- Description of the task -
Repeat the material in full. Keep every line exactly as it is.

----

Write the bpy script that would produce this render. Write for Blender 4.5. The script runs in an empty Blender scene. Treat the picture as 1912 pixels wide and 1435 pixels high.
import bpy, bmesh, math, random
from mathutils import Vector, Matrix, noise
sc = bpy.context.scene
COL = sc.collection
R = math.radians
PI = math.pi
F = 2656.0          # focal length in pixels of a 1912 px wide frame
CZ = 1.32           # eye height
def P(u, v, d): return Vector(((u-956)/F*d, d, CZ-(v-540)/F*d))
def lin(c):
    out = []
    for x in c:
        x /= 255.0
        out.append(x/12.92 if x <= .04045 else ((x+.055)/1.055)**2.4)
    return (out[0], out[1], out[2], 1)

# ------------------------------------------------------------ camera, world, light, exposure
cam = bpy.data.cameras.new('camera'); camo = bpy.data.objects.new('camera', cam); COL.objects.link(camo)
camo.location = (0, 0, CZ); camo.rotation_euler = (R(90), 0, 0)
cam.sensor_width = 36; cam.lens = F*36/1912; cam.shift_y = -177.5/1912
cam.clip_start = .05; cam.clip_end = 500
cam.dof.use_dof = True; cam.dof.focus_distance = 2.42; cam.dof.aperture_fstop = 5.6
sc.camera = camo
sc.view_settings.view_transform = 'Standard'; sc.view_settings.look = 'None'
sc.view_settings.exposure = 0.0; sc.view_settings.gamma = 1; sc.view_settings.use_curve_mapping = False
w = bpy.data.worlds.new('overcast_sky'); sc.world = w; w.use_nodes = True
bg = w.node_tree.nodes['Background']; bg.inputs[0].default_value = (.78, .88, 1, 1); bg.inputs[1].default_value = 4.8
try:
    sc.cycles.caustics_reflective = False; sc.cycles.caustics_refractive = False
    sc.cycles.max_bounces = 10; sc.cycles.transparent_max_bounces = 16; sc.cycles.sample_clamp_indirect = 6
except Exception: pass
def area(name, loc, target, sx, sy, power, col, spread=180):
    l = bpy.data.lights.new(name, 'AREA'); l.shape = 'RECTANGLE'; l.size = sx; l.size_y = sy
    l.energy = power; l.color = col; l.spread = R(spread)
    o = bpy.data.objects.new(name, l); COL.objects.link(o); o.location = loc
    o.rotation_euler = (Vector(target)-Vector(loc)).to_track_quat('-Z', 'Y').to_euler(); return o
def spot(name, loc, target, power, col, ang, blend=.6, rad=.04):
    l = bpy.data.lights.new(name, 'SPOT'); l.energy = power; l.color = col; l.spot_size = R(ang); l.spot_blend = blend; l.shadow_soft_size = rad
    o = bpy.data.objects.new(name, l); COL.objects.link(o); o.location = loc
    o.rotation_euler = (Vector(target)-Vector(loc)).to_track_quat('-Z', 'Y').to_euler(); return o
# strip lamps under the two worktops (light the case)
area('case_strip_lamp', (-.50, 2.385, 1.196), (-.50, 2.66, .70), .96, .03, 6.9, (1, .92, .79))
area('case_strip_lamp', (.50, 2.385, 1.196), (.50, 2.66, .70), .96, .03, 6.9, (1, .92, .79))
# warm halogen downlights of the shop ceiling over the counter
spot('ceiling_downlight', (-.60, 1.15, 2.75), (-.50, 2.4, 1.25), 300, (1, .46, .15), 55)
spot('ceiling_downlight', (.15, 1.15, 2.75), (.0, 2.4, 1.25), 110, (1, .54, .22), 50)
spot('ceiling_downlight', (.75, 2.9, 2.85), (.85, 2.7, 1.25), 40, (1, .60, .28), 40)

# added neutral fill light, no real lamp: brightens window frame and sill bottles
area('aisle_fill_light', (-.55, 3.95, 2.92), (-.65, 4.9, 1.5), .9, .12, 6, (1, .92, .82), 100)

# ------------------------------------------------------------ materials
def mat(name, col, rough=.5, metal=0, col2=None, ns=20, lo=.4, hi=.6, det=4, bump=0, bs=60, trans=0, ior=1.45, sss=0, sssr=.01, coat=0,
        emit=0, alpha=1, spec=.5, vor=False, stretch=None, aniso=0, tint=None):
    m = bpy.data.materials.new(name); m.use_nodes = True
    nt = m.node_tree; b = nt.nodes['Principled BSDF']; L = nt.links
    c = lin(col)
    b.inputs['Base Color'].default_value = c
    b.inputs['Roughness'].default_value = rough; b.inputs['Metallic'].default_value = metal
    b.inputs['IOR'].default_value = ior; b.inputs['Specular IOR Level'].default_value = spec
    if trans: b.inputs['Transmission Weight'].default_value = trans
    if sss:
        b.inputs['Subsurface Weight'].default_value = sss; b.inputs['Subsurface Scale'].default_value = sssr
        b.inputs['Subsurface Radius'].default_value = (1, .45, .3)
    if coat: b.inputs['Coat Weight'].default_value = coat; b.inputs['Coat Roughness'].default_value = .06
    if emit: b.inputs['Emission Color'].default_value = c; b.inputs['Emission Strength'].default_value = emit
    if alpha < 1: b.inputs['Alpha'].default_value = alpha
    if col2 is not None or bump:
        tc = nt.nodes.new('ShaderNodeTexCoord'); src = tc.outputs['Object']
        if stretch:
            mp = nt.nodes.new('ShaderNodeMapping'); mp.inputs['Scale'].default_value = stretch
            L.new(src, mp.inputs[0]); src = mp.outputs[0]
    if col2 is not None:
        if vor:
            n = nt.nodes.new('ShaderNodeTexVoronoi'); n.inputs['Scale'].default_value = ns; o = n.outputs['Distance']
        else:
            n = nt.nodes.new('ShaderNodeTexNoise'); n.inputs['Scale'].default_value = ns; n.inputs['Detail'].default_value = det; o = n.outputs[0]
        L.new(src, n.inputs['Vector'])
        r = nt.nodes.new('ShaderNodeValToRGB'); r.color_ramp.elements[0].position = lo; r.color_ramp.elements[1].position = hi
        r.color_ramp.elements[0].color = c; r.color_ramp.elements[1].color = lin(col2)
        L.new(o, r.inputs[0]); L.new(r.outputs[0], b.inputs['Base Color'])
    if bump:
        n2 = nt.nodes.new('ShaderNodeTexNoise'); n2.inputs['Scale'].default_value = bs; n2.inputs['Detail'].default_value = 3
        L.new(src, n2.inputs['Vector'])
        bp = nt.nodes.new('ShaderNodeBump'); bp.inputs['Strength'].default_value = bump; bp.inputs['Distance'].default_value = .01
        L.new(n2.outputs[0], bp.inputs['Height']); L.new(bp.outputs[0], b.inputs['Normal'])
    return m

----

- Reply to the task -
Write the bpy script that would produce this render. Write for Blender 4.5. The script runs in an empty Blender scene. Treat the picture as 1912 pixels wide and 1435 pixels high.
import bpy, bmesh, math, random
from mathutils import Vector, Matrix, noise
sc = bpy.context.scene
COL = sc.collection
R = math.radians
PI = math.pi
F = 2656.0          # focal length in pixels of a 1912 px wide frame
CZ = 1.32           # eye height
def P(u, v, d): return Vector(((u-956)/F*d, d, CZ-(v-540)/F*d))
def lin(c):
    out = []
    for x in c:
        x /= 255.0
        out.append(x/12.92 if x <= .04045 else ((x+.055)/1.055)**2.4)
    return (out[0], out[1], out[2], 1)

# ------------------------------------------------------------ camera, world, light, exposure
cam = bpy.data.cameras.new('camera'); camo = bpy.data.objects.new('camera', cam); COL.objects.link(camo)
camo.location = (0, 0, CZ); camo.rotation_euler = (R(90), 0, 0)
cam.sensor_width = 36; cam.lens = F*36/1912; cam.shift_y = -177.5/1912
cam.clip_start = .05; cam.clip_end = 500
cam.dof.use_dof = True; cam.dof.focus_distance = 2.42; cam.dof.aperture_fstop = 5.6
sc.camera = camo
sc.view_settings.view_transform = 'Standard'; sc.view_settings.look = 'None'
sc.view_settings.exposure = 0.0; sc.view_settings.gamma = 1; sc.view_settings.use_curve_mapping = False
w = bpy.data.worlds.new('overcast_sky'); sc.world = w; w.use_nodes = True
bg = w.node_tree.nodes['Background']; bg.inputs[0].default_value = (.78, .88, 1, 1); bg.inputs[1].default_value = 4.8
try:
    sc.cycles.caustics_reflective = False; sc.cycles.caustics_refractive = False
    sc.cycles.max_bounces = 10; sc.cycles.transparent_max_bounces = 16; sc.cycles.sample_clamp_indirect = 6
except Exception: pass
def area(name, loc, target, sx, sy, power, col, spread=180):
    l = bpy.data.lights.new(name, 'AREA'); l.shape = 'RECTANGLE'; l.size = sx; l.size_y = sy
    l.energy = power; l.color = col; l.spread = R(spread)
    o = bpy.data.objects.new(name, l); COL.objects.link(o); o.location = loc
    o.rotation_euler = (Vector(target)-Vector(loc)).to_track_quat('-Z', 'Y').to_euler(); return o
def spot(name, loc, target, power, col, ang, blend=.6, rad=.04):
    l = bpy.data.lights.new(name, 'SPOT'); l.energy = power; l.color = col; l.spot_size = R(ang); l.spot_blend = blend; l.shadow_soft_size = rad
    o = bpy.data.objects.new(name, l); COL.objects.link(o); o.location = loc
    o.rotation_euler = (Vector(target)-Vector(loc)).to_track_quat('-Z', 'Y').to_euler(); return o
# strip lamps under the two worktops (light the case)
area('case_strip_lamp', (-.50, 2.385, 1.196), (-.50, 2.66, .70), .96, .03, 6.9, (1, .92, .79))
area('case_strip_lamp', (.50, 2.385, 1.196), (.50, 2.66, .70), .96, .03, 6.9, (1, .92, .79))
# warm halogen downlights of the shop ceiling over the counter
spot('ceiling_downlight', (-.60, 1.15, 2.75), (-.50, 2.4, 1.25), 300, (1, .46, .15), 55)
spot('ceiling_downlight', (.15, 1.15, 2.75), (.0, 2.4, 1.25), 110, (1, .54, .22), 50)
spot('ceiling_downlight', (.75, 2.9, 2.85), (.85, 2.7, 1.25), 40, (1, .60, .28), 40)

# added neutral fill light, no real lamp: brightens window frame and sill bottles
area('aisle_fill_light', (-.55, 3.95, 2.92), (-.65, 4.9, 1.5), .9, .12, 6, (1, .92, .82), 100)

# ------------------------------------------------------------ materials
def mat(name, col, rough=.5, metal=0, col2=None, ns=20, lo=.4, hi=.6, det=4, bump=0, bs=60, trans=0, ior=1.45, sss=0, sssr=.01, coat=0,
        emit=0, alpha=1, spec=.5, vor=False, stretch=None, aniso=0, tint=None):
    m = bpy.data.materials.new(name); m.use_nodes = True
    nt = m.node_tree; b = nt.nodes['Principled BSDF']; L = nt.links
    c = lin(col)
    b.inputs['Base Color'].default_value = c
    b.inputs['Roughness'].default_value = rough; b.inputs['Metallic'].default_value = metal
    b.inputs['IOR'].default_value = ior; b.inputs['Specular IOR Level'].default_value = spec
    if trans: b.inputs['Transmission Weight'].default_value = trans
    if sss:
        b.inputs['Subsurface Weight'].default_value = sss; b.inputs['Subsurface Scale'].default_value = sssr
        b.inputs['Subsurface Radius'].default_value = (1, .45, .3)
    if coat: b.inputs['Coat Weight'].default_value = coat; b.inputs['Coat Roughness'].default_value = .06
    if emit: b.inputs['Emission Color'].default_value = c; b.inputs['Emission Strength'].default_value = emit
    if alpha < 1: b.inputs['Alpha'].default_value = alpha
    if col2 is not None or bump:
        tc = nt.nodes.new('ShaderNodeTexCoord'); src = tc.outputs['Object']
        if stretch:
            mp = nt.nodes.new('ShaderNodeMapping'); mp.inputs['Scale'].default_value = stretch
            L.new(src, mp.inputs[0]); src = mp.outputs[0]
    if col2 is not None:
        if vor:
            n = nt.nodes.new('ShaderNodeTexVoronoi'); n.inputs['Scale'].default_value = ns; o = n.outputs['Distance']
        else:
            n = nt.nodes.new('ShaderNodeTexNoise'); n.inputs['Scale'].default_value = ns; n.inputs['Detail'].default_value = det; o = n.outputs[0]
        L.new(src, n.inputs['Vector'])
        r = nt.nodes.new('ShaderNodeValToRGB'); r.color_ramp.elements[0].position = lo; r.color_ramp.elements[1].position = hi
        r.color_ramp.elements[0].color = c; r.color_ramp.elements[1].color = lin(col2)
        L.new(o, r.inputs[0]); L.new(r.outputs[0], b.inputs['Base Color'])
    if bump:
        n2 = nt.nodes.new('ShaderNodeTexNoise'); n2.inputs['Scale'].default_value = bs; n2.inputs['Detail'].default_value = 3
        L.new(src, n2.inputs['Vector'])
        bp = nt.nodes.new('ShaderNodeBump'); bp.inputs['Strength'].default_value = bump; bp.inputs['Distance'].default_value = .01
        L.new(n2.outputs[0], bp.inputs['Height']); L.new(bp.outputs[0], b.inputs['Normal'])
    return m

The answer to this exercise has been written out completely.